→ **Problem to work on**: Copy the data that follows exactly. Include no pictures.

==========

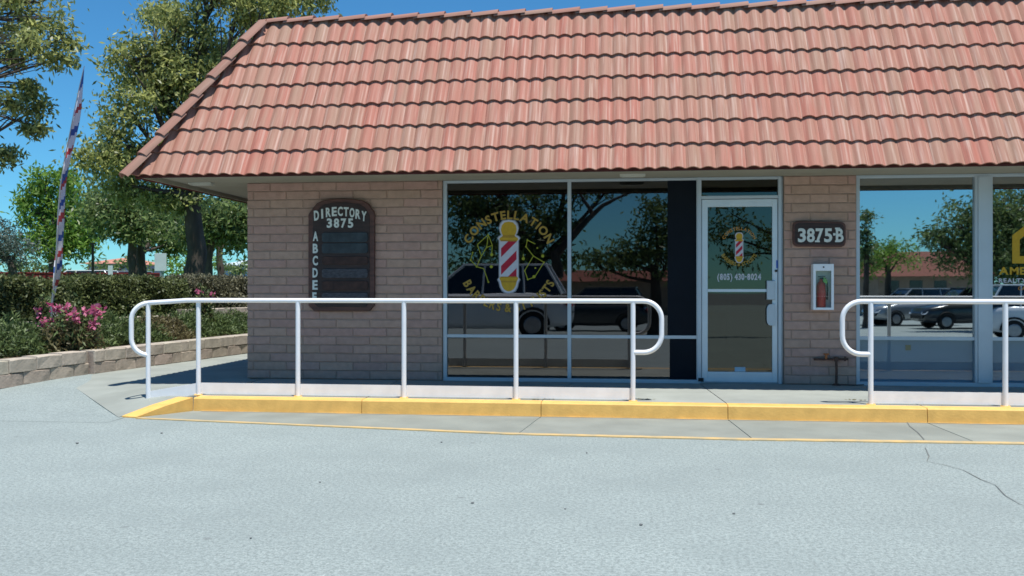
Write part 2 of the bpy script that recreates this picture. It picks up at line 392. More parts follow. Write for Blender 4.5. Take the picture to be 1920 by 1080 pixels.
def bend(a, b, sag=.08, n=5):
    a = Vector(a); b = Vector(b); L = (b - a).length; pts = []
    o = Vector((random.uniform(-1, 1), random.uniform(-1, 1), random.uniform(.2, 1))) * L * sag
    for i in range(n + 1):
        t = i / n; pts.append(a.lerp(b, t) + o * math.sin(math.pi * t) + Vector((random.uniform(-1, 1), random.uniform(-1, 1), 0)) * L * .015 * (0 < i < n))
    return pts
def tree(name, label, base, fork, clumps, r0, lm, bm, L=.1, Wd=.035, nsub=26, nleaf=45, sig=.16, droop=.4, group=None, cat='tree', twigs=True, extra=(), sag=.1):
    base = Vector(base); t = thing(name, label, cat, base, group)
    C, subs = clump_points(clumps, nsub, nleaf, sig)
    b = MB(); fork = Vector(fork)
    tp = bend(base - Vector((0, 0, .1)), fork, .04, 6); b.tube(tp, [r0 * (1.25 if i == 0 else 1 - .35 * i / 6) for i in range(7)], 10)
    for (c, r), sp in zip(clumps, subs):
        c = Vector(c); st = fork if random.random() < .6 else tp[5]
        L_ = (c - st).length; rr = r0 * .42 * min(1.2, .45 + max(r) / 2.5)
        pts = bend(st, c, sag * random.choice([-1, 1, 1]), 5); b.tube(pts, [rr * (1 - .75 * i / 5) for i in range(6)], 7)
        if twigs:
            for q in sp[:: max(1, len(sp) // 16)]:
                s0 = pts[random.choice([3, 4, 5])]; tw = bend(s0, q, .08, 3); b.tube(tw, [rr * .26, rr * .18, rr * .11, rr * .05], 4, caps=False)
    for a_, b_, ra, rb in extra:
        pts = bend(a_, b_, .05, 6); b.tube(pts, [ra + (rb - ra) * i / 6 for i in range(7)], 7)
    b.build('trunk', bm, t, origin=base)
    leaf_obj('crown', C, L, Wd, lm, t, base, droop)
    return t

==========

→ **Task response**:
Write part 2 of the bpy script that recreates this picture. It picks up at line 392. More parts follow. Write for Blender 4.5. Take the picture to be 1920 by 1080 pixels.
def bend(a, b, sag=.08, n=5):
    a = Vector(a); b = Vector(b); L = (b - a).length; pts = []
    o = Vector((random.uniform(-1, 1), random.uniform(-1, 1), random.uniform(.2, 1))) * L * sag
    for i in range(n + 1):
        t = i / n; pts.append(a.lerp(b, t) + o * math.sin(math.pi * t) + Vector((random.uniform(-1, 1), random.uniform(-1, 1), 0)) * L * .015 * (0 < i < n))
    return pts
def tree(name, label, base, fork, clumps, r0, lm, bm, L=.1, Wd=.035, nsub=26, nleaf=45, sig=.16, droop=.4, group=None, cat='tree', twigs=True, extra=(), sag=.1):
    base = Vector(base); t = thing(name, label, cat, base, group)
    C, subs = clump_points(clumps, nsub, nleaf, sig)
    b = MB(); fork = Vector(fork)
    tp = bend(base - Vector((0, 0, .1)), fork, .04, 6); b.tube(tp, [r0 * (1.25 if i == 0 else 1 - .35 * i / 6) for i in range(7)], 10)
    for (c, r), sp in zip(clumps, subs):
        c = Vector(c); st = fork if random.random() < .6 else tp[5]
        L_ = (c - st).length; rr = r0 * .42 * min(1.2, .45 + max(r) / 2.5)
        pts = bend(st, c, sag * random.choice([-1, 1, 1]), 5); b.tube(pts, [rr * (1 - .75 * i / 5) for i in range(6)], 7)
        if twigs:
            for q in sp[:: max(1, len(sp) // 16)]:
                s0 = pts[random.choice([3, 4, 5])]; tw = bend(s0, q, .08, 3); b.tube(tw, [rr * .26, rr * .18, rr * .11, rr * .05], 4, caps=False)
    for a_, b_, ra, rb in extra:
        pts = bend(a_, b_, .05, 6); b.tube(pts, [ra + (rb - ra) * i / 6 for i in range(7)], 7)
    b.build('trunk', bm, t, origin=base)
    leaf_obj('crown', C, L, Wd, lm, t, base, droop)
    return t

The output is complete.